Allco – Nomura

ALLCO REITS, nomura remains STRONG BUY with target price $1.73 (from $1.61)
– Since listing, Allco, via lease negotiations (in both Singapore and Perth) and acquisitions, has lengthened the average lease term to 12.8 years and introduced annual rental increases. With cashflows underpinned, we think Allco is set to pursue further opportunistic acquisitions. We retain our STRONG BUY call.

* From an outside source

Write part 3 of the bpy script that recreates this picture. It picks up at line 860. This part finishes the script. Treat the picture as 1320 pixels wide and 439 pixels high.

– Allco NAV raised, stronger balance sheet. We raise our NAV-based fair value estimate to S$1.73/unit (pre-rights issue), on a brighter outlook for the Perth and Singapore office markets. We expect a more positive outlook for office rents to flow through to higher asset valuations. The lift in revaluation reserves, combined with the current rights issue, as well as approval at the recent EGM for a general mandate to issue new units (on our numbers, an additional 248mn, raising circa S$280mn), will further de-leverage the balance sheet providing scope for Allco to execute its acquisitive strategy in Asia. To reflect more optimistic rental growth expectations, we raise FY08F and FY09F earnings by 5.6% and 8.8%, respectively. – Perth office market — squeeze continues . The Perth office market continues to be characterised by strong demand and a severe shortage of supply. Indeed, vacancy at end-2006 fell to 0.9%, from 3.5% in June 2006. CBRE is suggesting that Perth CBD vacancy will remain below 1% over the next two years due to the lack of supply — no significant supply is scheduled for completion until 2009F. Respite should emerge in 2009F, however, with 200,000sm scheduled for completion over 2009-11F. With limited space options available for – tenants and the prospect of higher supply in two-three years, landlords Grade A face rents in 2006, according to CBRE, rose by 28% y-y, with rentals in 1Q07 rising by an estimated 6.4% q-q. Premium Grade A (face) rents are currently A$500/psm pa, while Grade A rents are A$420/psm. CBRE expects rents to rise by 16-25% in 2007. We raise our rental growth forecasts for Central Park Perth to 17.5% in 2007F (from 15.0%) and 12.5% in 2008F (from 8.5%). These forecasts may prove conservative in light of the supply shortage. Over the past year, prime office yields compressed 50-75bps, with office yields at end-1Q07 at 5.75-6.75%, versus 6.50-7.25% in 1Q06.

– Upgrade office rental outlook: +30.5%, 2007F; +15.8%, 2008F. We upgrade our outlook for the office market following a significant drop in vacancy in 2006, and strong rental growth in 1Q07. Office vacancy in the Raffles Place precinct has fallen to 3.2% as at 1Q07 (most recent figure from real estate consultancy JLL) from 3.6% in 4Q06 and 8.6% in 4Q05. According to JLL, Grade A rents in the Raffles precinct have increased by 22.9% q-q to S$11.80psf; CBRE suggests they have increased by 21.4% q-q to S$10.60psf. We expect rentals to peak in 2009. Our higher market rental numbers feed through to higher asset valuations. We now value China Square at S$1,489psf (previous: S$1,375psf) and 55 Market Street at S$1,607psf (previous: S$1,549psf). These valuations appear reasonable in the context of recent en-bloc transactions. Note that Temasek Tower was sold for S$1.04bn (S$1,550psf); Singapore Exchange’s interest in SGX Centre was sold for S$271mn (S$1,599psf); 1 Finlayson Green was sold for S$231mn, equal to S$2,470-2,650psf. (The current existing net lettable area of 86,500sf, though, could be increased to 93,500sf if leased to a single tenant.)